Deadly Beautiful: Vanishing Killers of the Animal Kingdom
By Liana Joy Christensen
Illustrations by Ian Faulkner
Exisle Publishing Limited, 2011.

13 responses to “Deadly Beautiful

  1. Science written by a poet—I like it. Thanks for the review, Rashida, and congratulations to Liana. I don’t seem to read non-fiction as often as I once did, but I’ll put this one on my list. 🙂


  2. wonderfulwonderfulrashida


      • That last one wasn’t me, in case you were wondering, but it’s a very positive review.
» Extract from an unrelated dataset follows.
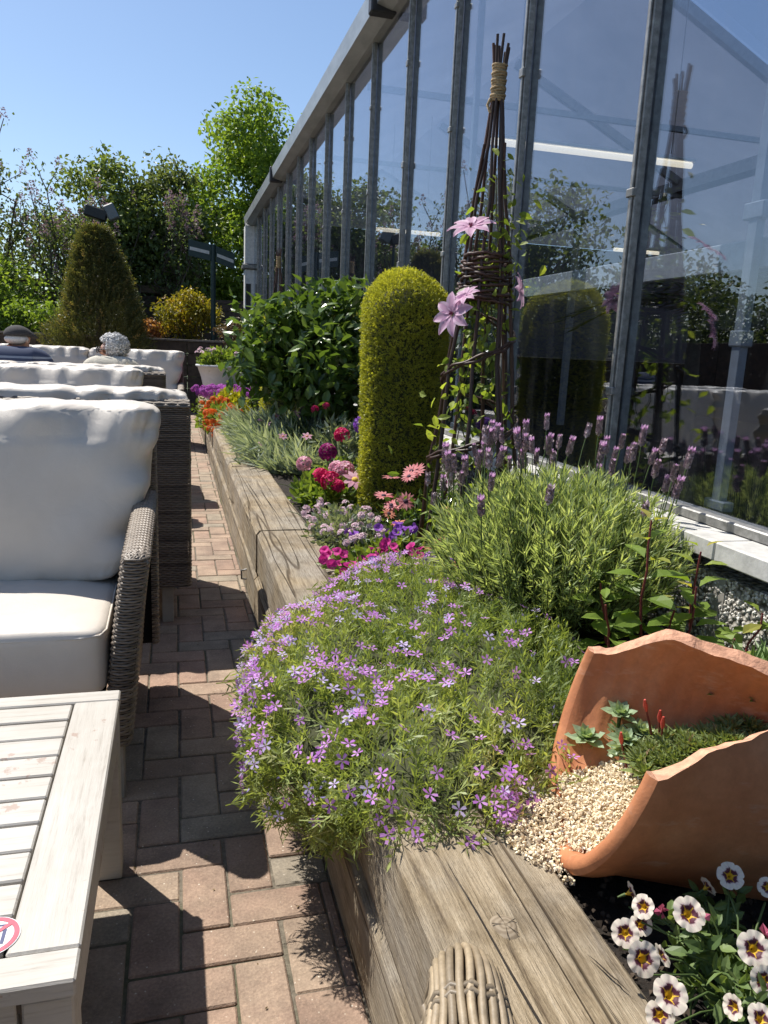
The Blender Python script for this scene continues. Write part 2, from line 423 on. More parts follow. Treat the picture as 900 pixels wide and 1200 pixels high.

I have this book somewhere about my flat, waiting for me to get onto.
        The coexistence argument reminds me of someone on Fran Kelly’s radio program the other morning, who was rattling off some disturbing statistics about necessary forthcoming global food production and current global capacities. Not at all nice to contemplate…


      • Thanks Glen…you’ll enjoy it once you get around to reading it. Sometimes it just takes a shift in perspective to remind us of the rich life around us. A powerful plea for co-existence and one that convinced me even more.


  3. Terrific review of a terrific book, poetics recognised by a fellow poet. The science is good too!


  4. Ooh yes, I like the sound of this book. I’m a firm believer in co-existence — I don’t for one minute doubt that we endanger our creepy-crawlies more than they endanger us. I love them, I must say, and I can’t bring myself to kill any of them. If they’re in the house, I trap them and take them outside. I might suggest this book for my kids’ schools’ libraries …


    • Thanks Louise…it really is a beautiful looking as well as a beautifully written book…and I felt so guilty this afternoon when I picked 2 large caterpillars off my lettuce and wondered what to do with them!


  5. What a beautifully written review Rashida. I really want to seek this one out. Science and poetry. Perhaps a blend we should have more often. I am also for co-existence but I admit caterpillars and mosquitos do pose some ethical problems!